Review in a Hurry: Rick (Owen Wilson) and Fred (Jason Sudeikis) are seemingly happy, married suburban BFFs. When their wives (Jenna Fischer and Christina Applegate) get tired of their foolish man-boy antics, they grant their men a one-week, no-strings-attached, hall pass from marriage. Because this is somehow supposed to strengthen their relationship. Sound stupid? It is.

The Bigger Picture: After a four-year absence, the Farrelly brothers are back with a pile of crap so big, it should be a punch line in a future Farrelly brothers movie. The bros, it seems, have risen from a coma in which they've lost all ability to form a story with proper pacing, non-awkward acting, digestible plot lines, relatable characters, and non-gratuitous poop jokes. Be warned, Hall Pass is no There's Something About Mary. Heck, or even Stuck on You. Or Dumb and Dumber...

Married to attractive women and living in nice houses in Providence, Rhode Island seems like a total bummer—and apparently, that's why Rick and Fred occasionally check out other women. This is a big issue for shrill wives, Maggie and Grace, and rather than just roll with it and maybe partake in some male gazing themselves, they free their husbands from the confines of The American Dream and take off for Cape Cod for a week.

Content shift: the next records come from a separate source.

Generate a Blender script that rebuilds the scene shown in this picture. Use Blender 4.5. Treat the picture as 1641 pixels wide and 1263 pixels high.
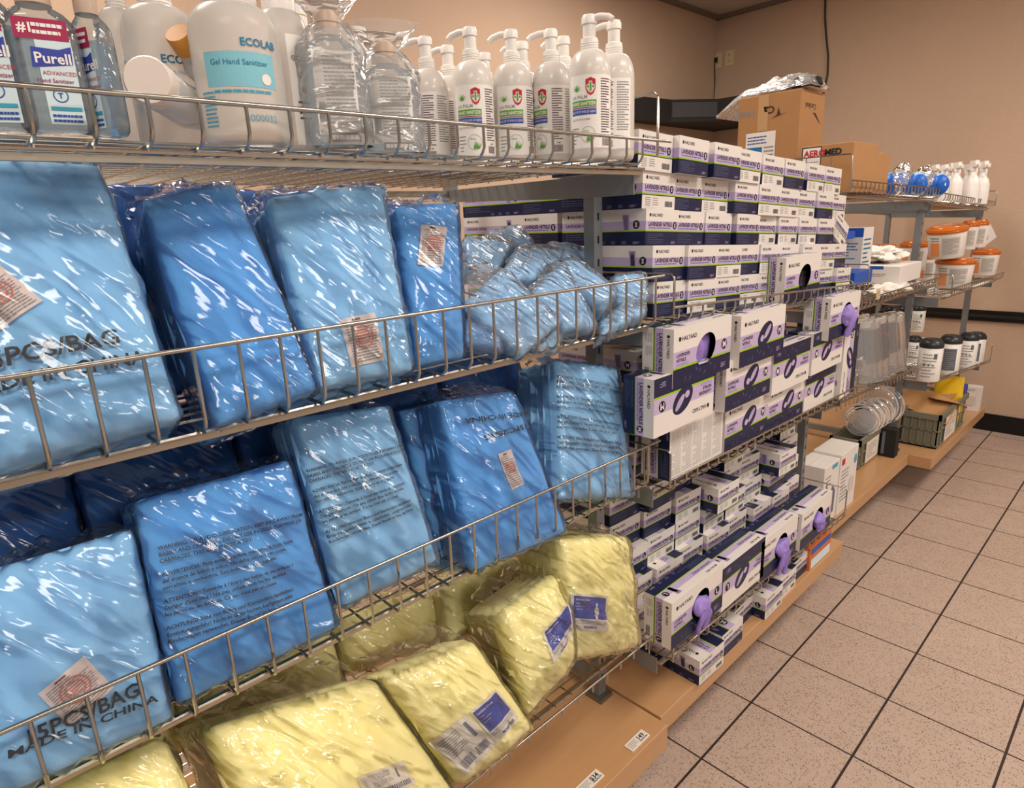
import bpy, math, random
import numpy as np
from mathutils import Vector, Matrix, noise
PI = math.pi
sc = bpy.context.scene
for o in list(bpy.data.objects): bpy.data.objects.remove(o)
COL = sc.collection
random.seed(7)

# ------------------------------------------------------------------ camera
YAW, PITCH, ROLL = math.radians(-46.94), math.radians(-15.31), math.radians(-2.64)
CAM = np.array([0.7481, -5.0352, 1.5280]); FPX, CX, CY = 1015.8, 822.7, 631.5
def cam_axes():
    ca, sa = math.cos(YAW), math.sin(YAW)
    F = np.array([sa*math.cos(PITCH), ca*math.cos(PITCH), math.sin(PITCH)])
    R0 = np.array([ca, -sa, 0.]); U0 = np.cross(R0, F)
    R = math.cos(ROLL)*R0 + math.sin(ROLL)*U0; U = -math.sin(ROLL)*R0 + math.cos(ROLL)*U0
    return R, U, F
RR, UU, FF = cam_axes()
cd = bpy.data.cameras.new('camera'); cam = bpy.data.objects.new('camera', cd); COL.objects.link(cam)
cd.sensor_width = 36; cd.sensor_fit = 'HORIZONTAL'; cd.lens = FPX/1641*36; cd.shift_x = -(CX-820.5)/1641; cd.clip_start = .02
M = Matrix.Identity(4)
for i in range(3): M[i][0] = RR[i]; M[i][1] = UU[i]; M[i][2] = -FF[i]; M[i][3] = CAM[i]
cam.matrix_world = M; sc.camera = cam
def onx(px, py, x):      # the point of the plane x = const seen at a pixel
    d = FF + RR*(px-CX)/FPX - UU*(py-CY)/FPX
    return CAM + d*(x-CAM[0])/d[0]
def ony(px, py, y):
    d = FF + RR*(px-CX)/FPX - UU*(py-CY)/FPX
    return CAM + d*(y-CAM[1])/d[1]

# ------------------------------------------------------------------ world and lights
sc.view_settings.view_transform = 'Standard'; sc.view_settings.look = 'None'
sc.view_settings.gamma = 1; sc.view_settings.use_curve_mapping = False; sc.view_settings.exposure = 0.0
w = bpy.data.worlds.new('room_air'); sc.world = w; w.use_nodes = True
w.node_tree.nodes['Background'].inputs[0].default_value = (1.0, .90, .82, 1); w.node_tree.nodes['Background'].inputs[1].default_value = .34
TROFFERS = [(1.35, -5.9), (1.35, -3.55), (1.35, -1.2), (-1.1, -4.7), (-1.1, -2.1), (3.2, -4.4), (3.2, -1.9)]
for i, (x, y) in enumerate(TROFFERS):
    ld = bpy.data.lights.new('ceiling_lamp_light', 'AREA'); ld.shape = 'RECTANGLE'; ld.size = .56; ld.size_y = 1.16
    ld.energy = 37; ld.color = (1.0, .91, .82)
    lo = bpy.data.objects.new('ceiling_lamp_light', ld); lo.location = (x, y, 2.985); COL.objects.link(lo)

# ------------------------------------------------------------------ materials
def lin(c):
    return tuple(((v/255)/12.92 if v/255 <= .04045 else (((v/255)+.055)/1.055)**2.4) for v in c)
MATS = {}
def mat(name, rgb, rough=.5, metal=0, spec=.5, noisy=0, nscale=30, bump=0, bscale=60, trans=0, ior=1.45, alpha=1, sheen=0, coat=0, sss=0, stretch=None):
    if name in MATS: return MATS[name]
    m = bpy.data.materials.new(name); m.use_nodes = True; nt = m.node_tree; b = nt.nodes['Principled BSDF']
    c = lin(rgb)
    b.inputs['Base Color'].default_value = (*c, 1); b.inputs['Roughness'].default_value = rough; b.inputs['Metallic'].default_value = metal
    b.inputs['Specular IOR Level'].default_value = spec; b.inputs['Transmission Weight'].default_value = trans; b.inputs['IOR'].default_value = ior
    b.inputs['Alpha'].default_value = alpha; b.inputs['Sheen Weight'].default_value = sheen; b.inputs['Coat Weight'].default_value = coat
    tc = nt.nodes.new('ShaderNodeTexCoord'); mp = nt.nodes.new('ShaderNodeMapping'); nt.links.new(tc.outputs['Object'], mp.inputs[0])
    if stretch: mp.inputs['Scale'].default_value = stretch
    nz = nt.nodes.new('ShaderNodeTexNoise'); nz.inputs['Scale'].default_value = nscale; nz.inputs['Detail'].default_value = 4
    nt.links.new(mp.outputs[0], nz.inputs['Vector'])
    mx = nt.nodes.new('ShaderNodeMix'); mx.data_type = 'RGBA'
    k = max(noisy, .03)
    mx.inputs['A'].default_value = (*[min(1, v*(1+k)) for v in c], 1); mx.inputs['B'].default_value = (*[v*(1-k) for v in c], 1)
    nt.links.new(nz.outputs['Fac'], mx.inputs['Factor']); nt.links.new(mx.outputs['Result'], b.inputs['Base Color'])
    if bump:
        n2 = nt.nodes.new('ShaderNodeTexNoise'); n2.inputs['Scale'].default_value = bscale; n2.inputs['Detail'].default_value = 5
        nt.links.new(mp.outputs[0], n2.inputs['Vector'])
        bp = nt.nodes.new('ShaderNodeBump'); bp.inputs['Strength'].default_value = bump; bp.inputs['Distance'].default_value = .01
        nt.links.new(n2.outputs['Fac'], bp.inputs['Height']); nt.links.new(bp.outputs[0], b.inputs['Normal'])
    MATS[name] = m; return m
mat('chrome', (178,174,166), .25, 1, noisy=.05)
mat('steel', (150,148,144), .4, 1, noisy=.06)
mat('grey_steel', (134,138,140), .36, .45, noisy=.1); mat('rail_steel', (186,176,160), .35, .9)
mat('card_white', (224,218,212), .45); mat('card_inner', (196,184,168), .8)
mat('lavender', (188,170,206), .45); mat('hand_print', (158,140,186), .5); mat('lime', (150,190,20), .45); mat('navy', (24,30,66), .4, spec=.4)
mat('ink', (22,22,30), .5); mat('ink_grey', (140,138,140), .6); mat('ink_purple', (118,100,160), .6); mat('ink_navy', (70,78,112), .5)
mat('glove', (150,126,202), .55, sss=.1, bump=.3, bscale=40)
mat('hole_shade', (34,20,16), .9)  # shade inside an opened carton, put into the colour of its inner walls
mat('gown_light', (138,194,236), .85, sheen=.3, noisy=.05, nscale=8, bump=.12, bscale=90)
mat('gown_blue', (88,164,230), .85, sheen=.3, noisy=.05, nscale=8, bump=.12, bscale=90)
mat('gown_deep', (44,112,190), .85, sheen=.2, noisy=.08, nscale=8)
mat('gown_yellow', (250,240,172), .9, sheen=.2, noisy=.04, nscale=12, bump=.1, bscale=140)
mat('paper', (225,216,206), .7); mat('tag_pink', (224,204,196), .7); mat('red_stamp', (205,110,95), .7)
mat('label_blue', (52,66,160), .4)
mat('wood', (190,146,102), .35, noisy=.09, nscale=9, stretch=(6,.5,6), coat=.2)
mat('cardboard', (178,132,86), .8, noisy=.05, nscale=20); mat('cardboard_dark', (150,106,64), .8)
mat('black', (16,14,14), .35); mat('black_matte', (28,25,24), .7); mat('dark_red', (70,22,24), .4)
mat('plastic_white', (236,232,226), .35, noisy=.02); mat('cap_taupe', (186,164,146), .4); mat('amber', (205,140,50), .3)
mat('ink_teal', (60,160,190), .5); mat('ink_red', (190,30,40), .5); mat('ink_magenta', (160,30,80), .5); mat('leaf_green', (90,160,50), .5)
mat('ink_blue', (40,80,165), .5); mat('ecolab_blue', (20,120,160), .5); mat('ink_plum', (90,50,70), .6)
mat('orange_lid', (214,112,30), .2, trans=.15, coat=.5); mat('orange_print', (226,140,80), .5)
mat('canister_black', (38,42,46), .35); mat('slate', (96,104,116), .5)
mat('crate', (120,118,100), .5, noisy=.06); mat('ivory', (214,196,150), .5); mat('cable', (50,44,40), .5)
mat('mask_blue', (20,98,200), .4, bump=.4, bscale=30); mat('box_blue', (34,86,180), .45); mat('box_orange', (206,110,50), .5); mat('yellow', (232,190,30), .5)
mat('tissue', (232,224,216), .8, bump=.6, bscale=50)

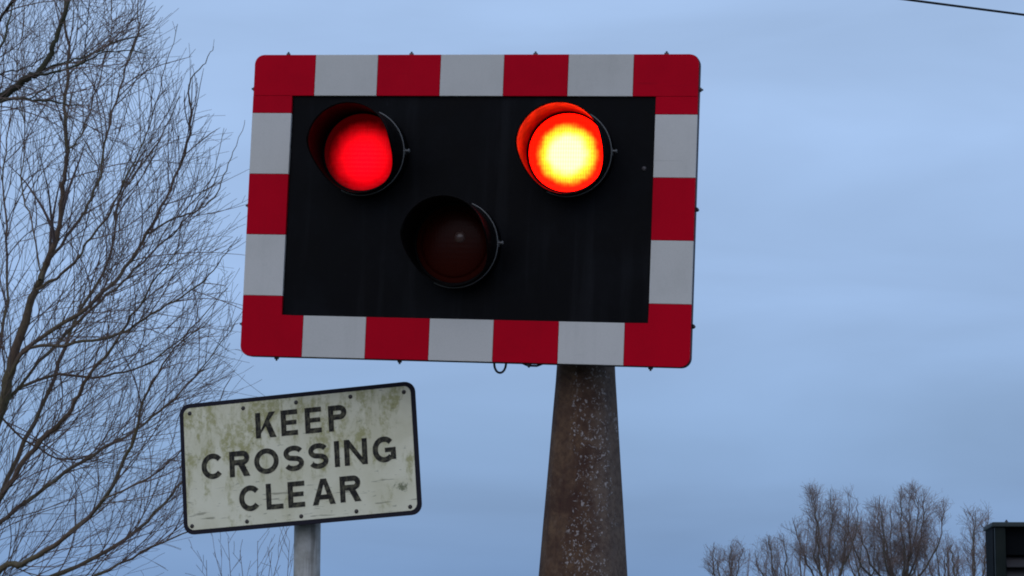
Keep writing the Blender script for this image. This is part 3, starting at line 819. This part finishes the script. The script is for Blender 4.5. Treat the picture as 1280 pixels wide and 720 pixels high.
# ---- leafless trees far behind, lower right
def far_tree(px, top, half, Yd, seed, label, forks, dens=1.0, lean=0.0):
    T = Tree(seed); r = T.r
    b = at(px, 760, Yd); b.z = 0
    H = at(px, top, Yd).z; Wd = half / 2740 * Yd
    z0 = H * 0.24
    C = Vector((b.x + lean, b.y, H * 0.58))
    def env(p, k0=None):
        dz = (p.z - C.z) / (H * 0.43)
        a = math.atan2(p.z - C.z, p.x - C.x)
        k = (k0 or r.uniform(.74, 1.08)) + 0.09 * math.sin(3 * a + seed) + 0.09 * math.sin(7 * a + 2 * seed)
        dx = math.hypot(p.x - C.x, p.y - C.y) / Wd
        return dx * dx + dz * dz < k * k
    PF_ = dict(seg=0.25, bend=0.45, wig=0.12, trop=Vector((0, 0, 0.20)), rmin=0.005, env=env,
               space=[0, 0.125 / dens, 0.18 / dens, 0.24 / dens], len=[0, 0.65, 1.2, 2.1], rad=[0, 0.0062, 0.0095, 0.019], ang=(25, 68), lean=Vector((0, 0, 0.22)))
    tr = [(b + Vector((0, 0, -.1)), 0.26), (b + Vector((.02, 0, .5)), .20), (b + Vector((lean * .4, 0, z0)), .15)]
    P, Rr = smooth_path(tr, 4); T.limb(P, Rr, 10)
    for k in range(forks):
        a = 2 * math.pi * (k + r.uniform(-.3, .3)) / forks
        s0 = P[-1] + Vector((0, 0, r.uniform(-.4, 0)))
        sp = r.uniform(.25, .95); rad = Vector((math.cos(a), math.sin(a), 0)) * Wd * sp
        e = Vector((b.x + lean, b.y, 0)) + rad + Vector((0, 0, H * (0.97 - 0.28 * sp * sp) - r.uniform(0, .3)))
        m1 = s0.lerp(e, .3) + rad * .28 + Vector((r.uniform(-.2, .2), 0, -.1)); m2 = s0.lerp(e, .66) + rad * .20 + Vector((r.uniform(-.25, .25), 0, .1))
        LP, LR = smooth_path([(s0, .085), (m1, .056), (m2, .034), (e, .011)], 5)
        for i in range(1, len(LP) - 1): LP[i] = LP[i] + T.rdir() * 0.075
        cut = next((i for i in range(8, len(LP)) if not env(LP[i], 0.98)), len(LP))
        LP, LR = LP[:cut], LR[:cut]; LR[-1] = 0.011
        T.limb(LP, LR, 6); T.spawn(LP, LR, 1, 3, PF_, 0.12)
    T.build('bare_tree', (b.x, b.y, 0), M_FARBARK, M_FARTWIG, label, group='leafless trees far off')
far_tree(910, 668, 40, 130, 31, 'leftmost and lowest of the distant bare trees at the lower right', 5, 0.9, 0.0)
far_tree(986, 656, 46, 138, 37, 'small distant bare tree between the lowest one and the tall pair', 6, 0.8, -.7)
far_tree(1038, 598, 68, 125, 41, 'tall open-crowned distant bare tree, left one of the tall pair', 8, 0.95)
far_tree(1126, 596, 86, 128, 43, 'broadest and densest of the distant bare trees, right one of the pair', 12, 1.0)
far_tree(1218, 622, 36, 122, 47, 'narrow distant bare tree beside the dark cabinet', 4, 0.9)
far_tree(1176, 664, 46, 150, 53, 'low distant bare tree in the gap before the narrow tree', 6, 0.8)
far_tree(1082, 640, 44, 146, 59, 'half-hidden bare tree behind and between the tall pair', 6, 0.8)

# ---- twiggy undergrowth that closes the gaps low between the far trees
H_ = Tree(71)
PH = dict(seg=0.25, bend=0.5, wig=0.17, trop=Vector((0, 0, 0.2)), rmin=0.005, space=[0, 0.20, 0.26], len=[0, 0.6, 1.1], rad=[0, 0.007, 0.011], ang=(22, 60), lean=Vector((0, 0, 0.2)))
for k in range(46):
    px = 925 + 345 * k / 46 + H_.r.uniform(-8, 8)
    b = at(px, 760, 152 + H_.r.uniform(-4, 4)); b.z = -.05
    h = 5.0 + 1.0 * math.sin(px * .045) + H_.r.uniform(-.6, 1.1)
    e = b + Vector((H_.r.uniform(-.8, .8), H_.r.uniform(-.6, .6), h)); m1 = b.lerp(e, .5) + Vector((H_.r.uniform(-.25, .25), 0, 0))
    P, Rr = smooth_path([(b, .05), (m1, .032), (e, .01)], 5)
    tube_into(H_.TV, H_.TF, P, Rr, 5); H_.spawn(P, Rr, 1, 2, PH, 0.2)
tag(link('undergrowth', mesh('undergrowth', H_.TV, H_.TF), M_FARTWIG), 'low twiggy undergrowth between the distant bare trees', 'undergrowth', kind='stuff')

# ================================================================== overhead wire
p1, p2 = at(1130, -1, 23.9), at(1280, 18.5, 24.5)
dr = (p2 - p1); dr.z = 0; dr.normalize()
line = tag(empty('overhead_line', (p1.x, p1.y, 0)), 'thin dark overhead wire crossing the upper right corner of the sky', 'wire')
slope = (p2.z - p1.z) / (Vector((p2.x - p1.x, p2.y - p1.y)).length)
P = []
A_, B_ = -26, 24
for i in range(81):
    t = A_ + (B_ - A_) * i / 80
    q = Vector((p1.x, p1.y, 0)) + dr * t
    q.z = p1.z + slope * t + 0.0006 * t * (t - 1.5)
    P.append(q - Vector((p1.x, p1.y, 0)))
V, F = [], []
tube_into(V, F, P, [0.0135] * len(P), 8)
link('wire', mesh('wire', V, F, True), M_CABLE, line)
for q in (P[0], P[-1]):
    V, F = [], []
    tube_into(V, F, [Vector((q.x, q.y + .14, -.05)), Vector((q.x, q.y + .14, q.z * .5)), Vector((q.x, q.y + .14, q.z + .4))], [0.15, 0.13, 0.105], 14)
    link('wire_pole', mesh('wire_pole', V, F, True), M_BARK, line)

With their wives out of the picture, Wilson and Sudeikis, gather up their vicariously curious, bumbling married bromates and head out to Applebee's, where they think the hot single chicks will be waiting for them with open arms. Giving credit where it's due, Wilson and Sudeikis play well off each other with Sudeikis holding his own in his first lead role.

Days of living single go by, filled with crude adventures happening around every corner. One fortuitous scene involving pot brownies takes place on a golf course (cue bumbling bromate pooping in a sand pit).

In another, Wilson falls asleep in a hot tub only to be rescued by a guy with an enormous wang (pretty sure this is where the R-rating stakes its claim), and yet the dorky protagonists fail to get laid.

Meanwhile, the wives, Fischer and Applegate, are spring breaking it up down at the Cape. This nod to the fact that women have needs too comes at the expensive of lines like, "We've fulfilled our wives' dreams." Those dreams being a jobless existence in the suburbs?

The guys eventually figure out that being single isn't as great as they remembered and reunite with their wives for a saccharine filled predictability fest with a few unresolved gaping plot holes. SPOILER ALERT! Oops, actually one of the four actually gets laid.

This is a Farrelly brothers movie after all, and therefore plot devices and character motivation shouldn't matter as much as hilarious and raunchy gags, and in this case they definitely don't. But unfortunately, the gags don't make up for the movie's lack of substantial sensibilities, like a believable story that kind of makes sense. Hall Pass is in a way, Farrelly-light. Even their signature defecation jokes are crappy (hee) and so inorganically placed throughout the movie that they seem a last minute Hail Mary suggested by a focus group composed of 14 year old boys. The brothers have all but taken the humor out of gross-out-humor, and what's left is just...gross.

The 180—a Second Opinion: You can't polish a turd, but Owen Wilson certainly gets close. His aw-shucks demeanor and likeability go a long way.